* [Work to do]:
In the material below, find each line holding the string "parts" and copy it.

━━━━

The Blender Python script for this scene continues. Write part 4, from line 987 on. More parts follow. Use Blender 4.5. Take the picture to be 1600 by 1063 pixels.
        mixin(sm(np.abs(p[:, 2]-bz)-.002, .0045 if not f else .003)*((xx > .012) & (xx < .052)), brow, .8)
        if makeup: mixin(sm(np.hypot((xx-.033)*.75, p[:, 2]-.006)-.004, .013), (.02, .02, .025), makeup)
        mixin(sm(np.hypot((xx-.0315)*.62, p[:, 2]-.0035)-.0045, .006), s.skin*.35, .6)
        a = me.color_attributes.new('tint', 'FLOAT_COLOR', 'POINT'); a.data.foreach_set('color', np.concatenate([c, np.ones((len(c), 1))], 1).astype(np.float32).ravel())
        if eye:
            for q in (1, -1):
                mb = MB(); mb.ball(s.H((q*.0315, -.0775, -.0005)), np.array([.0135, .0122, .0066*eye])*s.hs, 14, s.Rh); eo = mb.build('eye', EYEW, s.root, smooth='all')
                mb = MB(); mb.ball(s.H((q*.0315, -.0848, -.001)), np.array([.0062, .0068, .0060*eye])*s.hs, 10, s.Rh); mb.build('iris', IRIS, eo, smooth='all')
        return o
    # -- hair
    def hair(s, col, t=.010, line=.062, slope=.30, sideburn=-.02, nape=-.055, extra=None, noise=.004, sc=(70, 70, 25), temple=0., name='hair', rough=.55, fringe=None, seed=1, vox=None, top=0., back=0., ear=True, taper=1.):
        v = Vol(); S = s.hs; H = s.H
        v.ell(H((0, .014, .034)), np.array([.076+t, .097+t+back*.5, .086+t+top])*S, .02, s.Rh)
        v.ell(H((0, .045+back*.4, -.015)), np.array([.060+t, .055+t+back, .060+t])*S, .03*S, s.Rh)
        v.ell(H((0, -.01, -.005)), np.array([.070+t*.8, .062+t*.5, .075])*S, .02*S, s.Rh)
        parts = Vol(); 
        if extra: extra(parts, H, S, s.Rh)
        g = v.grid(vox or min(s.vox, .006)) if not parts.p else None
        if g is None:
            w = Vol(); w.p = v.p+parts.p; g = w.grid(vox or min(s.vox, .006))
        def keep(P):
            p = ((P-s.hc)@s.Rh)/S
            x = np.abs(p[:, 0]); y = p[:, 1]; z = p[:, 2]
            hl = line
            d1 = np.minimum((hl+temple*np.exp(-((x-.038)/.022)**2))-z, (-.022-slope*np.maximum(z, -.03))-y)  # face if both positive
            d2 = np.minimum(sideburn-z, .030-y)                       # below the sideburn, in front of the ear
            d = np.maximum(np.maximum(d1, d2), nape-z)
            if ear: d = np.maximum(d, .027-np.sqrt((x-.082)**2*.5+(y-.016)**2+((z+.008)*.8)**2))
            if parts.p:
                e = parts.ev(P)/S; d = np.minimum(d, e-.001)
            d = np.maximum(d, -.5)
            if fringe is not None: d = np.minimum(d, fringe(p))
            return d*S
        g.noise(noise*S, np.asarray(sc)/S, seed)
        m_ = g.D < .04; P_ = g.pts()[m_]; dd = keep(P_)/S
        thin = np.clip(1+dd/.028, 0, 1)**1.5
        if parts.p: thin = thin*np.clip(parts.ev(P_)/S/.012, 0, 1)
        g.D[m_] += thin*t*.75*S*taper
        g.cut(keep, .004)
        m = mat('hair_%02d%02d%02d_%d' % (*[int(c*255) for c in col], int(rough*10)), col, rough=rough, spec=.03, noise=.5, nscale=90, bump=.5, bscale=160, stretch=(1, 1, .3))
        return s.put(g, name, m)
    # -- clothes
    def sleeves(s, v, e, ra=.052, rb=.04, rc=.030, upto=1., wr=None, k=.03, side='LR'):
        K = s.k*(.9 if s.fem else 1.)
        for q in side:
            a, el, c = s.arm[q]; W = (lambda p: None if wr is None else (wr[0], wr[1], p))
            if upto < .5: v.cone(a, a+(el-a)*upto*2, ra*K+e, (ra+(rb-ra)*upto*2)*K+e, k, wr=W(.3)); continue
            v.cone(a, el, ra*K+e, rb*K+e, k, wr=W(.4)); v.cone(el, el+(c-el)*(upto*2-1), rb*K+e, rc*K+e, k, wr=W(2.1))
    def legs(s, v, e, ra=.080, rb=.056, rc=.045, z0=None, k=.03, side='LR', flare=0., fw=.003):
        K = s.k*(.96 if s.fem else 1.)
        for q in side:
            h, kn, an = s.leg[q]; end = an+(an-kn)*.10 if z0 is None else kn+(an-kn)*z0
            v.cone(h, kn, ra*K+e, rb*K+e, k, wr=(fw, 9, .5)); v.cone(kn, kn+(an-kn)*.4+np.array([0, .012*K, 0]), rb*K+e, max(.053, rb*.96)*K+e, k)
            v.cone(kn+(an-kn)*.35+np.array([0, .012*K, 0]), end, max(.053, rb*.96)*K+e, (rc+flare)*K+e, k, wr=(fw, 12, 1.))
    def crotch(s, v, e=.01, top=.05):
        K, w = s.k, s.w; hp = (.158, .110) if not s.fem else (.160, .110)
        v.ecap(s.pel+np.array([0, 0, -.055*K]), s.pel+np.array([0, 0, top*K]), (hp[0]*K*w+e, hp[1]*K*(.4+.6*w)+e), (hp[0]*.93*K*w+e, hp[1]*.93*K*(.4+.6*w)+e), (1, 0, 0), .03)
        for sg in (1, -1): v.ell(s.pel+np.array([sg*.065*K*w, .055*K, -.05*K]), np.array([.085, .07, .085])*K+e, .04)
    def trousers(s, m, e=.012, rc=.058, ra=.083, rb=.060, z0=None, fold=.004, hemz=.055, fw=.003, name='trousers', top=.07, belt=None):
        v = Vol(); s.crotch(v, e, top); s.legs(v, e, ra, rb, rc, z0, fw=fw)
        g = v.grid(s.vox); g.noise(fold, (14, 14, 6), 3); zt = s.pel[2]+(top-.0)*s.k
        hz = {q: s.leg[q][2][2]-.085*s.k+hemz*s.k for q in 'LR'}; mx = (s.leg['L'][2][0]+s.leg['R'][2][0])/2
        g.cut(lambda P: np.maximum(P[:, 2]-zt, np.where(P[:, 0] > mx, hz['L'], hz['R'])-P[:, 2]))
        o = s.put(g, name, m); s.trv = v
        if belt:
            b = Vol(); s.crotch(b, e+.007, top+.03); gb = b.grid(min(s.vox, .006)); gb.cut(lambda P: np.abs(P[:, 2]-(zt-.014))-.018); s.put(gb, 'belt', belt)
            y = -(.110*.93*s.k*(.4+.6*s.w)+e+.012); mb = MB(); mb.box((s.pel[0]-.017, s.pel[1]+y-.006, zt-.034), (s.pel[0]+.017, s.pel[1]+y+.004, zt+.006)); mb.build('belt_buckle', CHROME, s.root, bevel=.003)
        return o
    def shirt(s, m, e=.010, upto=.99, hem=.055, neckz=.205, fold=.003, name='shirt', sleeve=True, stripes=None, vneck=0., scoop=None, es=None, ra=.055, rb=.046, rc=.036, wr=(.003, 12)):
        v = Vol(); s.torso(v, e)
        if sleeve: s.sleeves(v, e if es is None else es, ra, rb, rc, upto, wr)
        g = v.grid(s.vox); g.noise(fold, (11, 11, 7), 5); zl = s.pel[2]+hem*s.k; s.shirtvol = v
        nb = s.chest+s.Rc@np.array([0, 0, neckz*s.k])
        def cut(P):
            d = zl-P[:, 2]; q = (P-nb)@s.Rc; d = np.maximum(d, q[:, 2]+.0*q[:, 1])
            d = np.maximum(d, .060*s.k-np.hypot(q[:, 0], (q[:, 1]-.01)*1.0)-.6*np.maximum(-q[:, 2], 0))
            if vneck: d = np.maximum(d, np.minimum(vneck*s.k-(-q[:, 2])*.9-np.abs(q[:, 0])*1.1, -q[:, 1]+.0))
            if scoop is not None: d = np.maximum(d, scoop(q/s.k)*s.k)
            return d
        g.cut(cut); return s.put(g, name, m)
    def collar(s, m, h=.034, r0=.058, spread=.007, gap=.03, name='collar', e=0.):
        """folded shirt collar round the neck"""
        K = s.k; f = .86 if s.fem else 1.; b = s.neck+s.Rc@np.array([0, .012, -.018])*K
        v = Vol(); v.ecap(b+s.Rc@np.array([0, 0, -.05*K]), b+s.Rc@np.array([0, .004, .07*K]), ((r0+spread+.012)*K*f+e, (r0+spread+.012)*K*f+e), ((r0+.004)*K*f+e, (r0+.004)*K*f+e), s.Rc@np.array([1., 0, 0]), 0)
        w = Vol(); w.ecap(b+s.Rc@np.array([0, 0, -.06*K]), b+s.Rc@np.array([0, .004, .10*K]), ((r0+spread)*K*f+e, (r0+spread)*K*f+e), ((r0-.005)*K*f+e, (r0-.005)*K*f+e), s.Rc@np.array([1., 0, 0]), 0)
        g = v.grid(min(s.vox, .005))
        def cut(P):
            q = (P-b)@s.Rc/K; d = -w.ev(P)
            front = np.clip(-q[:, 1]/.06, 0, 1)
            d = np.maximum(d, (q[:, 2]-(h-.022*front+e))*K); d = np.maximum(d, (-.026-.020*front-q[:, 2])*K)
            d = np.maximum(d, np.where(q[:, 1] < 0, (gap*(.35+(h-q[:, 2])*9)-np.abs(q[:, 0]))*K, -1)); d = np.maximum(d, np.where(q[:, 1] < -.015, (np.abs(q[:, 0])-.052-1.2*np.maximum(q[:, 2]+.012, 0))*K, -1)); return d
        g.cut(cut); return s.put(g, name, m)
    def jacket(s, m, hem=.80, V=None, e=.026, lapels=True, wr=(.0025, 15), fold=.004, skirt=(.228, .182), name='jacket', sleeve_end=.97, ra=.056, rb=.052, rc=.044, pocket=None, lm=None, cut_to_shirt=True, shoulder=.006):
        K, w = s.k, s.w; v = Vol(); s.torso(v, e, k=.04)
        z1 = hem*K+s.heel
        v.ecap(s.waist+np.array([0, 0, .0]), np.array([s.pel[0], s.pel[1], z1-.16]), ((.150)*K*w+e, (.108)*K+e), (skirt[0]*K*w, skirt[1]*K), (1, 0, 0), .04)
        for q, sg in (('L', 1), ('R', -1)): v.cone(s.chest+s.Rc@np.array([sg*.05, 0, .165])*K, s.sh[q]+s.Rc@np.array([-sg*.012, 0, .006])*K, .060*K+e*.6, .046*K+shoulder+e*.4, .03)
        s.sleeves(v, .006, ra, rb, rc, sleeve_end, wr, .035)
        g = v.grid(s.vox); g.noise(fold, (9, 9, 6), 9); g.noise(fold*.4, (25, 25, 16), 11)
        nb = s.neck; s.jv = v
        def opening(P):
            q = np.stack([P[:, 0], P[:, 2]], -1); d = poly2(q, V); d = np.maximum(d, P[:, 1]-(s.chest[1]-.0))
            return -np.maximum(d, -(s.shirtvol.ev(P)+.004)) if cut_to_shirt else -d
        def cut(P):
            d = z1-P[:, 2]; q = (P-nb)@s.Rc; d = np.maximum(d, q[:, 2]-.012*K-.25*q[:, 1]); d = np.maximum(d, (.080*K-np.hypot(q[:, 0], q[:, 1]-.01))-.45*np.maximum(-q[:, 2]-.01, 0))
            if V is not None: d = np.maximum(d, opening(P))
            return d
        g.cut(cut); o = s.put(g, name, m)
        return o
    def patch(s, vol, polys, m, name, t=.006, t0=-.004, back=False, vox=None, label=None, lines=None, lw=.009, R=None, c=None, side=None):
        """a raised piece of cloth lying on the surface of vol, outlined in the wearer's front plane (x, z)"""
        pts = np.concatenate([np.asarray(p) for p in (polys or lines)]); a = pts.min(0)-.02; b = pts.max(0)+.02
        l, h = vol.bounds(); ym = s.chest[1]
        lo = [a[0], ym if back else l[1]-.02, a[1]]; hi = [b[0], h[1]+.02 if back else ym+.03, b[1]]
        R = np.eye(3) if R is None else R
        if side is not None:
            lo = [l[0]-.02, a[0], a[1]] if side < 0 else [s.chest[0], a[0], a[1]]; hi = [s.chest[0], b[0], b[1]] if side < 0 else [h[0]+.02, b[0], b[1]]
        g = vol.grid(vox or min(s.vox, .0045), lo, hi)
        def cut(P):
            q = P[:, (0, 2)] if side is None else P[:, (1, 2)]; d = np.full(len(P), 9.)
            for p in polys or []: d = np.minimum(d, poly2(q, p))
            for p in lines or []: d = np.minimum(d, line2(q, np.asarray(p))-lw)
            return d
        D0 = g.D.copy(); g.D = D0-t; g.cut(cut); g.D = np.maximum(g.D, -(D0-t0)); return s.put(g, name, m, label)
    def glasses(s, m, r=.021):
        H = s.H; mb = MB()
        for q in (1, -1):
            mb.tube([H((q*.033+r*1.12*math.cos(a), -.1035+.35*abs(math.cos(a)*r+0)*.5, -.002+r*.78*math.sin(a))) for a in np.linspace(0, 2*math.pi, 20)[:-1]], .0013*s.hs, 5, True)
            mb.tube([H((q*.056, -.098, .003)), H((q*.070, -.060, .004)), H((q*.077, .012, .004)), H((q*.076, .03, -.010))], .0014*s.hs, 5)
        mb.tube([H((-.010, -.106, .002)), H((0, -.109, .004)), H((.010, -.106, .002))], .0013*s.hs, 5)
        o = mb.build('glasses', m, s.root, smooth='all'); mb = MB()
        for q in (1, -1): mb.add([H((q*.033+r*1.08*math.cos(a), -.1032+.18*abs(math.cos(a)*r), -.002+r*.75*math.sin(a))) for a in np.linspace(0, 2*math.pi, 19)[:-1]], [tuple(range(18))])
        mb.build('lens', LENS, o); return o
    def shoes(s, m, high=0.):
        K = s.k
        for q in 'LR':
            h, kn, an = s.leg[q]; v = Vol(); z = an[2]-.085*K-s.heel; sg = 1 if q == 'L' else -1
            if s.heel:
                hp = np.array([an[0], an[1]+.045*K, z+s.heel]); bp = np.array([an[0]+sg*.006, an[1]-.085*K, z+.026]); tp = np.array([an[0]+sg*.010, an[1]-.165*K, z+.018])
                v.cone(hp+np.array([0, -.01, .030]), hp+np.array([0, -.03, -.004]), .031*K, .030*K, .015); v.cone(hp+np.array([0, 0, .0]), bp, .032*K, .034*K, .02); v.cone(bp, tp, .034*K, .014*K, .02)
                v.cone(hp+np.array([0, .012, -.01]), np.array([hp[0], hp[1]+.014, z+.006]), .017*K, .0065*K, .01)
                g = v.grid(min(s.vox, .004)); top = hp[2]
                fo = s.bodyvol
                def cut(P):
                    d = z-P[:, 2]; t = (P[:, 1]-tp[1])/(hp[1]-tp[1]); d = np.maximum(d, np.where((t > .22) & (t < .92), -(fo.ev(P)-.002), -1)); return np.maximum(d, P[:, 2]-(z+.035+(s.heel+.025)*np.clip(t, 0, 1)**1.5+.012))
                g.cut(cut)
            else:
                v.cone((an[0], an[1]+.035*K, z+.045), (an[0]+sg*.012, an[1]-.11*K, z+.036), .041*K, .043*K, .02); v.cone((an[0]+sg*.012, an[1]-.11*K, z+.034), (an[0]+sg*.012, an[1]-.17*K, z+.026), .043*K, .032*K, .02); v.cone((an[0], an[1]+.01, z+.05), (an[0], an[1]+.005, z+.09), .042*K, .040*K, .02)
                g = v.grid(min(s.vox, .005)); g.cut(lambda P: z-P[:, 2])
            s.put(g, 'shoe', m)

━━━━

* [Reply]:
The Blender Python script for this scene continues. Write part 4, from line 987 on. More parts follow. Use Blender 4.5. Take the picture to be 1600 by 1063 pixels.
        parts = Vol(); 
        if extra: extra(parts, H, S, s.Rh)
        g = v.grid(vox or min(s.vox, .006)) if not parts.p else None
            w = Vol(); w.p = v.p+parts.p; g = w.grid(vox or min(s.vox, .006))
            if parts.p:
                e = parts.ev(P)/S; d = np.minimum(d, e-.001)
        if parts.p: thin = thin*np.clip(parts.ev(P_)/S/.012, 0, 1)